Since the old gunslinger finally decided to don the purple hat, er, helmet this summer, ESPN has been pointing to Favre facing his former mates from Green Bay on the Oct. 5 MNF. They have even sent up Favre’s should-I- stay-home-in-Mississippi-with-my-millions waffling with a SportsCenter promo heralding news of his comebacks to one or two counts, a la Paul Revere and his famous ride.
Then, ESPN was aided by the signal-caller’s last-second TD pass to Greg Lewis that toppled the San Francisco 49ers and kept the Vikes unbeaten. With those heroics, the hype hit full stride in the week leading up to his new club hosting his old at the Metrodome, where some of Favre’s magic rubbed off on the building’s soon-to-be-exiting tenants, the Minnesota Twins, which took the American League Central title Tuesday by taming the Detroit Tigers 6-5 in the 12th inning in game 163.
And the payoff was huge for ESPN: Favre playing like he was 30, and not about to celebrate the Big 4-0 on Oct. 10, was magnificent, tossing three TDs in a 30-23 Vikings’ triumph that helped set up cable’s all-time viewing record with 21.8 million watchers. Just as he expunged all of Dan Marino’s passing records, Favre helped the worldwide leader shatter its previous MNF mark, the 18.6 million who tuned in Dallas-Philly on Sept. 15, 2008.
This prognosticator took the under against the old Nielsen record, figuring the MNF combatants’ DMAs were too small to topple America’s Team, and the graybeard’s act was a tad too tired.
But I guess the storyline was just too compelling for curiosity-seekers beyond pro pigskin fans. How much did Favre really have left after the disappointing end to his one season in the Big Apple? Would his old Packer backers look to take his head off? Could Favre strike one for the everyman and exact revenge against the former employer who wronged him by no longer enabling his Hamlet act, and ultimately pushed his tyro (not David Tyree), Aaron Rodgers, under center?
Whatever the reason(s), viewers watched their boxes in droves, witnessing Favre rifle the ball like only he and John Elway could. Sitting behind almost flawless pass protection, he routinely looked Packer secondary personnel off, or pump-faked them out of position. He was never sacked, or intercepted, converting third downs with ease in a MNF performance that harkened back to his four-TD, 399-yard turn against the Oakland Raiders on Dec. 22, 2003, just a day after his father died of a heart attack.
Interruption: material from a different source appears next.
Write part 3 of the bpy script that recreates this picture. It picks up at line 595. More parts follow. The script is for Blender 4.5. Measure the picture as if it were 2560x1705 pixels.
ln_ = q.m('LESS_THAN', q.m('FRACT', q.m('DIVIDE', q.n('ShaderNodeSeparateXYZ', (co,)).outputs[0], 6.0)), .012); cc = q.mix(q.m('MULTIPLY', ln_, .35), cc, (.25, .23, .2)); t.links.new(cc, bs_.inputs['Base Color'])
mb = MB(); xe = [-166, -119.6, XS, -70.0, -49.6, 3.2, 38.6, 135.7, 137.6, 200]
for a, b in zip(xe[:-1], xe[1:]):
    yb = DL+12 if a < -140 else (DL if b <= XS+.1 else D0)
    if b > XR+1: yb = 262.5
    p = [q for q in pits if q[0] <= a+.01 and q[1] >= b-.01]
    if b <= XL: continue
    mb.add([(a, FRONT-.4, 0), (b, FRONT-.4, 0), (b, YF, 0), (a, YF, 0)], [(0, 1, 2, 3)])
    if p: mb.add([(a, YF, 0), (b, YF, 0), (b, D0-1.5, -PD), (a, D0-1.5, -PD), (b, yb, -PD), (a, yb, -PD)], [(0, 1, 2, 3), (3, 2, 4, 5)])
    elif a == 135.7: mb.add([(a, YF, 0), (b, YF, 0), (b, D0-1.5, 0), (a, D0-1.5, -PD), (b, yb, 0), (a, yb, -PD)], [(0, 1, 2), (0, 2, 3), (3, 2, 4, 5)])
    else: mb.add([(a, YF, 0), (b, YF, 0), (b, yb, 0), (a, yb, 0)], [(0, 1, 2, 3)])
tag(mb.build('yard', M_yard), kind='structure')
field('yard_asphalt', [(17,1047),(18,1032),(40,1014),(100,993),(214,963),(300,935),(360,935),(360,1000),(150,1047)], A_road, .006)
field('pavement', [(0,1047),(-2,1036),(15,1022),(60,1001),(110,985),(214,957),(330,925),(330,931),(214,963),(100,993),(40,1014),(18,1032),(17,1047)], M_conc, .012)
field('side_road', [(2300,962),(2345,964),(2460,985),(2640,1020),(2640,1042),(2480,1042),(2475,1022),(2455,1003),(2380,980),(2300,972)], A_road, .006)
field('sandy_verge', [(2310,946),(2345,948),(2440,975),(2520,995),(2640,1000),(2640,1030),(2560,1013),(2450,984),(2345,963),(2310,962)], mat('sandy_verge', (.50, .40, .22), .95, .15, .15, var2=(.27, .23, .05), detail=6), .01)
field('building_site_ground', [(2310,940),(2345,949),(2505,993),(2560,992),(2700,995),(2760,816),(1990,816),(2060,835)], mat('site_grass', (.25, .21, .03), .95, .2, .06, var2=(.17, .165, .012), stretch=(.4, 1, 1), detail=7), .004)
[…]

All kudos aside, the audience might have been even greater if the game had truly been competitive, deep into the fourth quarter. Or if Favre faced a two-minute drive to pull it out. Instead leading 28-14, Minnesota held Green Bay after the Packers had a first and goal at the one-yard line, with about two minutes left in the third, a stop that effectively pushed the rest of the game into garbage time.
And one can only wonder how well Fox will fare when it televises Favre’s return to Lambeau Field as a foe on Nov. 1?